On a foggy morning on a narrow river, a man is mooring his boat up the river and out of the fog he sees another boat hurtling downstream towards him. He shouts and screams at the other person to look out, get out of the way. However the boat continues to approach without changing course, and he becomes angrier, waving and shaking his fists. As the boat smashes into his and continues downstream, he notices that there is no one in it. It is an empty boat drifting down the river.
Two things are happening here:
- He is displaying his emotions
- His perspective changes when he sees that there is no one in the boat
Differing perspectives
We see the world through our own lens influenced by how we were brought up, our parents, elders, teachers, community, those around us, our environment…
Yesterday I bought a group of Golliwogs at an auction. They reminded me of my idyllic childhood in South America and happy memories of reading Enid Blyton’s books. I wasn’t demeaned by them or saw them as being ‘racially insensitive’ (by the way I am brown / black or whatever you may want to call me).
As a child, I didn’t think of / see people as being black or white. They were just people. That was my perspective and still is.

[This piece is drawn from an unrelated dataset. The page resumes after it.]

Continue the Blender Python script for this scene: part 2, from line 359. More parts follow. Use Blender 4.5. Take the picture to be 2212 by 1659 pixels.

For others, I respect that their perspectives might be different and in connecting and building a relationship I would want to understand where that other person was coming from? What is his ‘map of the world’?
In the words of Milton Erickson, “each person’s map of the world is as unique as their thumbprint. There are no two people alike…no two people who understand the same sentence the same way…so in dealing with people try not to fit them to your concept of what they should be”
Managing emotions
What does the man with boat do? He has no one to direct his emotional outburst to. Will he direct them to an inanimate object, the boat?
Managing your emotions is not about trying to reject or repress them. Controlling them would be like putting a lid on a pressure cooker. Bottling up your emotions can be overwhelming, stressful and interfere with your well-being.
Instead of trying to control your emotions, learn to manage them, accept that they exist and deal with them. To do that requires self-awareness. Emotions carry a message about something that is happening now or that has happened in the past and is unresolved. How we think affects how we feel and this in turns affects our behaviour. A good question to ask is : “what is this feeling trying to tell me?”
Learn to recognise triggers and if you feel yourself getting too upset or angry, take a few seconds time out to THINK about whatever is happening.
Own your emotions
We are responsible able for how we react to a given event / exchange. I might shout at you and you will get upset. I might do the same to another and she will not be bothered. The meaning that we attach to an event and the emotional response is different. I can’t make you cry, you do that by yourself. It sounds harsh, but we can choose how we respond to others. In the words of Victor Frankl, “the last of the human freedoms: to choose one’s attitude in any given set of circumstances, to choose one’s own way”
How do you deal with and manage your emotions? What are your perspectives on this?